The North American Securities Administrators Association proposed changing its advertising guidelines last week to align them more closely with SEC standards. The industry group — whose members are made up of state and provincial regulators — is looking to amend its rules to allow advisors to use testimonials, endorsements, third-party ratings and performance reports in marketing materials.
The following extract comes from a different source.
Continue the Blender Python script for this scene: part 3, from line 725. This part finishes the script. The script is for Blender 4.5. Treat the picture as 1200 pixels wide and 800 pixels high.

Jurisdictions would still need to adopt the changes on an individual level, but the amendments could afford smaller, state-registered RIAs the same marketing opportunities that their larger counterparts have enjoyed for roughly the past five years.
“This is a welcome and necessary step toward regulatory harmonization,” said Kate Wulfken, director at Compliance Risk Concepts, adding that the current standards create unnecessary complexity for advisors and their compliance teams.
It Ads Up
The SEC updated its advertising rule at the end of 2020 in order to catch up with modern marketing practices, Wulfken told Advisor Upside. “The old rules really made it difficult for advisors, particularly internet-based advisors, to engage with their target audiences,” she said, adding that working with finfluencers was nearly impossible. However, only about half of the states have adopted similar regulations, according to data compiled by Wealthtender, a platform that connects people with advisors:
- In February, Texas became the latest state to adopt updated marketing rules.
- Holdouts include: California, Alabama, Maine, Pennsylvania, and others.
Critics say testimonials can be altered, or cherry-picked, and that can end up misleading investors. A code in California even called them potentially “fraudulent, deceptive, or manipulative.” But, Wealthtender CEO Brian Thorp said there’s no excuse for why states have not adopted the SEC’s rules. “To use the word fraudulent today when a California RIA invites clients to share how they feel about their experience online is anything but fraudulent,” he told Advisor Upside.
It Keeps Adding Up. Though SEC-registered advisors can use testimonials in ads, fewer than 10% actually are doing so, Thorp said, adding that those RIAs are winning new business as a result. “This is a once-in-a-generation opportunity for any advisor who does have the regulatory green light to collect online reviews,” Thorp said.